Here are my thoughts on design/build. These came nicely packaged, accessories; all that jazz you read in the review. The mostly metal construction is sturdy but the angled stem (metal strain relief) design creates (IMO) an unnecessary stress point. In all my years of owning IEMs, I have stepped on mine more than once (stumbling around in my room). Do the same at the wrong angle with the CX 985, and you're likely to break it.
[To be fair, stepping on IEMs does not constitute "careful" IEM use, but I'm here to report from my personal end user perspective.]
Moving on, all the metal used on this IEM is good for aesthetics, but a little functionally misguided. The housing is metal, the plug is metal (all okay at this point), but the aforementioned strain relief is also metal. (Why?) I'll just refer to it as the metal stem since I don't know what to call it. Sure it has a great feel, but it creates unnecessary weight/drag in the wrong direction. This drag doesn't actually pull the IEMs out out of your ears, the weight is too miniscule for that, but it constantly "coaxes" it in that direction, and given the slightest tug they do come out. I would be willing to look this design choice over IF the IEM sat inside the cavum of the ear like the UM3X, RE262, or SM3 do. These do not. They sit in the ear solely based on the tension the tip creates against the ear's auditory canal, so subtleties like this have mattered.

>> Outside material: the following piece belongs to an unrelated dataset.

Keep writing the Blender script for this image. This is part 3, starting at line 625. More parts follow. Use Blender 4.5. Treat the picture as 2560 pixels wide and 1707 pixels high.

Moving on to the sound, these are decently balanced with an adequate amount of detail retrieval, pretty smooth. Some frequency anomalies were detected, at times the bass would be a bit too prominent, once in a while a little hot up top. Over all not a bad listen, but nothing to get too excited over. With respect to design & future IEMs, sometimes less is more and sometimes more is less. Anyway, thanks for the opportunity to listen to these.